Picture 24 David Cameron has been out campaigning in Thurrock this morning - a constituency which, in his own words, the Tories were "not originally targeting, but are now" - in line with the story in The Times this morning suggesting the party is targeting Labour seats lower down the target list than previously anticipated.

He addressed supporters in the seat, majoring on the message that he want to give more power to people rather than politicians, emphasising that the scenario of a hung parliament would give far more power to politicians doing deals behind closed doors.

Mr Cameron repeated calls for more all-postal primaries in the selection of Conservative candidates and for people to have the right of recalling MPs who are found guilty of wrongdoing.

He then made a new pledge with regard to the person holding the office of Prime Minister: he proposes that in future if someone becomes Prime Minister in the middle of a parliament, then a general election would have to be held within six months. He summarised:

"You should hold office because the people vote for you, not because the party stitches up a deal".

His point obviously refers to the fact that Tony Blair promised to serve a full third term in 2005, but then the Labour gave the country Gordon Brown in 2007.

In recent decades, the same would have applied to John Major replacing Margaret Thatcher in 1990 and Jim Callaghan taking over from Harold Wilson in 1976.

11.15am update:

The Press Association has more on the plans for stopping unelected Prime Ministers remain in office and on extending open primaries:

"Tories would amend the Septennial Act 1715 - which requires elections to be held at least every five years - to ensure that Parliament is automatically dissolved six months after a change of Prime Minister for any other reason than a general election

"A new PM would be free to request a dissolution at any time during the six-month period, which would allow time for him or her to appoint a ministerial team and set out a programme for government and for Parliament to deal with any outstanding business, said Tories. The legislation would be flexible enough to avoid triggering elections at inconvenient times like Christmas or the summer holidays."

"Mr Cameron will also unveil plans to "open up democracy" by funding 200 all-postal primaries across the country over the course of the next Parliament at a cost of about £8 million."

"Under the plans being outlined by Mr Cameron today, postal primaries would be funded by the state at an estimated cost of £40,000 each. The cash would be shared out between parties which take up seats in Parliament in proportion to their share of the vote in the general election.

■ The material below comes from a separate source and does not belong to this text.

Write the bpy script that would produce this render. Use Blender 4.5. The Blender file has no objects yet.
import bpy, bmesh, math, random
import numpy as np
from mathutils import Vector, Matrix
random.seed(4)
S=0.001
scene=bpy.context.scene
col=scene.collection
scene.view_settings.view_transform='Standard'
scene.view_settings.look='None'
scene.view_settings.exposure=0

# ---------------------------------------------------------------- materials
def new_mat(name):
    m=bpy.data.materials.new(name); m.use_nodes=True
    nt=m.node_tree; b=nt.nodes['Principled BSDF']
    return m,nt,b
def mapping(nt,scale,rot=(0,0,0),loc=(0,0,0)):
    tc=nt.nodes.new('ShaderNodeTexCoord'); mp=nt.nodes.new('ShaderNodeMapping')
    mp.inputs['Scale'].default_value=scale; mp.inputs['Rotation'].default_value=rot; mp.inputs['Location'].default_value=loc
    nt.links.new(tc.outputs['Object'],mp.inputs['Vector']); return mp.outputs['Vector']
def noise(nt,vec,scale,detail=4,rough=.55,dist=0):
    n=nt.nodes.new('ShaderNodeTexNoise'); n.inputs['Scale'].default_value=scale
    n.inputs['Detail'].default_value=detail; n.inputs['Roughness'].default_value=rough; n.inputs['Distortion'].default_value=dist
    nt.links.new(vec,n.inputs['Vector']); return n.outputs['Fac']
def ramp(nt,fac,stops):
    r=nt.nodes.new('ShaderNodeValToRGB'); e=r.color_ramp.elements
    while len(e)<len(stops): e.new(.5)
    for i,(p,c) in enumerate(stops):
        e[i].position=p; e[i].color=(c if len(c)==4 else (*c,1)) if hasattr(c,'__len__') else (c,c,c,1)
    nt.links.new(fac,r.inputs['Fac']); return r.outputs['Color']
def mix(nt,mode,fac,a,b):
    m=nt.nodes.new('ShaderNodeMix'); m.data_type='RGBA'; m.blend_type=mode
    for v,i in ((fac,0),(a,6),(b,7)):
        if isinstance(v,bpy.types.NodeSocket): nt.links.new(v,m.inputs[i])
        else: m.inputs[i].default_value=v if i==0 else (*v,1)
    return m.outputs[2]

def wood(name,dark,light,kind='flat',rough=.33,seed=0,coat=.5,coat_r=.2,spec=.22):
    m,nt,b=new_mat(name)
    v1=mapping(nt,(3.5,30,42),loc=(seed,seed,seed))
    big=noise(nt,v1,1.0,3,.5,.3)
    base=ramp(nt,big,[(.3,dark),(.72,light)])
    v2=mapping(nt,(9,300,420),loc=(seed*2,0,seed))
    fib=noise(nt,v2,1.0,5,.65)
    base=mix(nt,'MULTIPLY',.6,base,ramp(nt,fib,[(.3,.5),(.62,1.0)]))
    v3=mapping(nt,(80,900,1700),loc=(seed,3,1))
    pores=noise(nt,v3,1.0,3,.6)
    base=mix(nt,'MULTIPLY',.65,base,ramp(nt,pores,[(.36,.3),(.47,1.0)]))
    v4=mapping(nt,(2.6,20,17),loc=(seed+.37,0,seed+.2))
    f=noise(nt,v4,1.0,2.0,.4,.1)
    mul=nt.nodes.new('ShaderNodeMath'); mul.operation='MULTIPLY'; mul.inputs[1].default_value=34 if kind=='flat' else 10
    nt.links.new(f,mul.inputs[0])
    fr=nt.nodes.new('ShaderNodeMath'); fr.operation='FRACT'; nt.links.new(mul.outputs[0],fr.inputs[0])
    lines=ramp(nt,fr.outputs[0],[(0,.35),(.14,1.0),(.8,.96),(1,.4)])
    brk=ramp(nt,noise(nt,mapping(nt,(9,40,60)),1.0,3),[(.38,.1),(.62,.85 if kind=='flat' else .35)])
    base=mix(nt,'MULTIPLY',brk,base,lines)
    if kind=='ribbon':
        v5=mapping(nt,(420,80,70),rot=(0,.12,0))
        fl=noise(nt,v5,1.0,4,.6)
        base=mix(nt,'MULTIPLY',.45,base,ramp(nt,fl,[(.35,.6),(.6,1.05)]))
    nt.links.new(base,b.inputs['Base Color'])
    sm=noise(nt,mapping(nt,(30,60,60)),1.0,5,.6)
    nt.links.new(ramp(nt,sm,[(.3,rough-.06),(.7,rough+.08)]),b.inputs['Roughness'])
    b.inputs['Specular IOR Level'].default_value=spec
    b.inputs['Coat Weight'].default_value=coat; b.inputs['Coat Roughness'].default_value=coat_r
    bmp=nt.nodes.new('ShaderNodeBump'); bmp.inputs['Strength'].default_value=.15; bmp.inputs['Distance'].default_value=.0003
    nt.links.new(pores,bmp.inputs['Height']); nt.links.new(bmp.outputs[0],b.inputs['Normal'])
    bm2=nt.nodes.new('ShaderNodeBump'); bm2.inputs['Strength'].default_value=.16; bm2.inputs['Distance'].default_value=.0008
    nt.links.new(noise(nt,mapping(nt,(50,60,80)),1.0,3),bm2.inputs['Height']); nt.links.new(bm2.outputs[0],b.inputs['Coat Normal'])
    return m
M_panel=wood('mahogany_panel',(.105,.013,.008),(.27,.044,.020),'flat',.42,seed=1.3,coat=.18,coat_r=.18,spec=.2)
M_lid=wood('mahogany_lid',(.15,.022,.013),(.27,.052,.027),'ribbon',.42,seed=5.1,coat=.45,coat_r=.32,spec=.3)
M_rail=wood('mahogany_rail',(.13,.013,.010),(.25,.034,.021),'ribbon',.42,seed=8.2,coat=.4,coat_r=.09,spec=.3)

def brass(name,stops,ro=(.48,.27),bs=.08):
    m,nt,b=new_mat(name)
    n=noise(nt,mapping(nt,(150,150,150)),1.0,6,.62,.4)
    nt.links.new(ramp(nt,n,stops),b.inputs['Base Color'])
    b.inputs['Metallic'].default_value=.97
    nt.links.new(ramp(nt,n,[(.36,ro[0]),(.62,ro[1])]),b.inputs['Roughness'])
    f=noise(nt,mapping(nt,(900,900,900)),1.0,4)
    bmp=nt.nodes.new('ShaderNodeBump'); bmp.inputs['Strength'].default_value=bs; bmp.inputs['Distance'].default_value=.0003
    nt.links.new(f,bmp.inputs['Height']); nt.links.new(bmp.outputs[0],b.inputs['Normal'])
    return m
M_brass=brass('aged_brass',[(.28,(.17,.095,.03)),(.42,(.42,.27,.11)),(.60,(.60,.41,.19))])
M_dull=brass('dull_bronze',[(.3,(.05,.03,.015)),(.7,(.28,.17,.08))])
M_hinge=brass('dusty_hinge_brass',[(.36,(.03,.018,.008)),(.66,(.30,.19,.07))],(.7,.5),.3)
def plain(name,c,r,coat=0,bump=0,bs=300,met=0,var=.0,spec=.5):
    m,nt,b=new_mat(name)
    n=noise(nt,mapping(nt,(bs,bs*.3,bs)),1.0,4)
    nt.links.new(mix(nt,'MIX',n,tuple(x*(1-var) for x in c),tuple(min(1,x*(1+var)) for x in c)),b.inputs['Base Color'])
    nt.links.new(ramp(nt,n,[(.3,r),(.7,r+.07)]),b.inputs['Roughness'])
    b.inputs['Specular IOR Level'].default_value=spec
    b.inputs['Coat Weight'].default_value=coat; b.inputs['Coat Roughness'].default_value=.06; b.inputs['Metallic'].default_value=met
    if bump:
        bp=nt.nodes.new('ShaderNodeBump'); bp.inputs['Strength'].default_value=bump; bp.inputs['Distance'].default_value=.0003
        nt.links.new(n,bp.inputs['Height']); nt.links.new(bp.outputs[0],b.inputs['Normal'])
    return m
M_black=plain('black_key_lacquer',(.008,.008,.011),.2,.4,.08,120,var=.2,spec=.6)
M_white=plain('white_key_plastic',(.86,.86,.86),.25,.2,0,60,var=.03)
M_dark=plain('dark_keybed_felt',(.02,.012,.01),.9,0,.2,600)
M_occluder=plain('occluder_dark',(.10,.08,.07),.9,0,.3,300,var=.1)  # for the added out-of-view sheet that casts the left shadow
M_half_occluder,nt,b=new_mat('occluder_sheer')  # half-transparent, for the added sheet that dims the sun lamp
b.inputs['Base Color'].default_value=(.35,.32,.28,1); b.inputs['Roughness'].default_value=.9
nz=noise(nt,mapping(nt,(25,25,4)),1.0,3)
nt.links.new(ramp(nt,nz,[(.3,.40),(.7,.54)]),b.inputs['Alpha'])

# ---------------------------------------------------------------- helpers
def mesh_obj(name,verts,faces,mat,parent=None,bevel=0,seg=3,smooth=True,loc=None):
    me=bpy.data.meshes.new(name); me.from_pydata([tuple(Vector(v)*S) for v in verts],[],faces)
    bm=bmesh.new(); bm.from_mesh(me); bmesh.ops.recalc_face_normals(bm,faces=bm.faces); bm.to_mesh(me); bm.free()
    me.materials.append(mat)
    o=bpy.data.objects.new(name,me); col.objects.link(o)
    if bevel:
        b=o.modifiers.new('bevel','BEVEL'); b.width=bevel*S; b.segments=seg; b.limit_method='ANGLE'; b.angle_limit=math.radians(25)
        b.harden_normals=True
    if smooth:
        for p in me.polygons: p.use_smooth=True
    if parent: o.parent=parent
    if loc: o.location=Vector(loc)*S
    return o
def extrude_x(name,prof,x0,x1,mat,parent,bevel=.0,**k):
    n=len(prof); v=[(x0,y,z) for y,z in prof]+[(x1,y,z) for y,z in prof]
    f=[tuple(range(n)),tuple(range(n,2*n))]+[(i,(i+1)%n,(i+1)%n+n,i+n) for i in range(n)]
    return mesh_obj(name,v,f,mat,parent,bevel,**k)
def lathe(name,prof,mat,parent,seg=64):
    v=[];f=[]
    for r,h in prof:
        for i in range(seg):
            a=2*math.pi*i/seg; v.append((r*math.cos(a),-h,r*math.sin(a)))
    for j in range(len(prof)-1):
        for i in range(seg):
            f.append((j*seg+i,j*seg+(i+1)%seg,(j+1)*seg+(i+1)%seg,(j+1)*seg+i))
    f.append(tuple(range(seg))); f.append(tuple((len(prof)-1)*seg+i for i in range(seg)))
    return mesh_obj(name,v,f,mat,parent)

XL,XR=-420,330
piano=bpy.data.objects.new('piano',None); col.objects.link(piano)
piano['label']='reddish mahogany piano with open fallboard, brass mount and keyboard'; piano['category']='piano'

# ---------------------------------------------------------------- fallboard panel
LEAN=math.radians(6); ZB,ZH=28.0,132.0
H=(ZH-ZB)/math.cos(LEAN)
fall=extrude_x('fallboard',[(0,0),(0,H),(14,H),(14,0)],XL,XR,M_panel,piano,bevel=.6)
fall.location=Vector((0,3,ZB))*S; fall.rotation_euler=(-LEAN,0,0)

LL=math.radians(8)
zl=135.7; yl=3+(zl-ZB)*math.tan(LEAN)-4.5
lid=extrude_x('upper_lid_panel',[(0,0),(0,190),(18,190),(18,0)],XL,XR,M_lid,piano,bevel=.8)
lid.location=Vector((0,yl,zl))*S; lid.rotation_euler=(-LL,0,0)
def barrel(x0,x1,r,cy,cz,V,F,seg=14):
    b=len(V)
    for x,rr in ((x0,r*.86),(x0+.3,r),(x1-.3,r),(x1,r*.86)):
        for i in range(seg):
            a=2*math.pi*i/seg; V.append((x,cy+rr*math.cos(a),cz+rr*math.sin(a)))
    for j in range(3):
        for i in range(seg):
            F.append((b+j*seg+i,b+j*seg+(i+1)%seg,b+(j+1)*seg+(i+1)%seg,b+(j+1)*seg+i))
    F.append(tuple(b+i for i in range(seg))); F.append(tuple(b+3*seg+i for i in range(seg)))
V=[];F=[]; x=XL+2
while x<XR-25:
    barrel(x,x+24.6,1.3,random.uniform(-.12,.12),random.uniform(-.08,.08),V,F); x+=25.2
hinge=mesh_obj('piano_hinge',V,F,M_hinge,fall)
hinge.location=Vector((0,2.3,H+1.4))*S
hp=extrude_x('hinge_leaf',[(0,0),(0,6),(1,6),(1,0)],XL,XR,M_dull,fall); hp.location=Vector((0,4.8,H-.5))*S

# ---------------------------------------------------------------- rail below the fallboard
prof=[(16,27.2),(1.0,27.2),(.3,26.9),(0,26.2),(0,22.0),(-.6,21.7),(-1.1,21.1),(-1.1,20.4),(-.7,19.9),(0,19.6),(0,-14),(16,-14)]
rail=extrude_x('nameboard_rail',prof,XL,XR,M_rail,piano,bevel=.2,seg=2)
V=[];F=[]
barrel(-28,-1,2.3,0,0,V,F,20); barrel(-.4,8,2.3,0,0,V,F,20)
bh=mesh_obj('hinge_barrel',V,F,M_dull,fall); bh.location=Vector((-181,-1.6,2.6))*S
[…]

"Parties would select the constituencies where they want to hold primaries and put forward a shortlist of four or more candidates for a public vote. Everyone on the electoral roll in the constituency, regardless of political allegiance, will receive a ballot paper and a freepost envelope to return it in. The Tory scheme envisages about £1.6 million a year being spent on the primaries, funded by cuts in the £23.5 million Electoral Commission budget."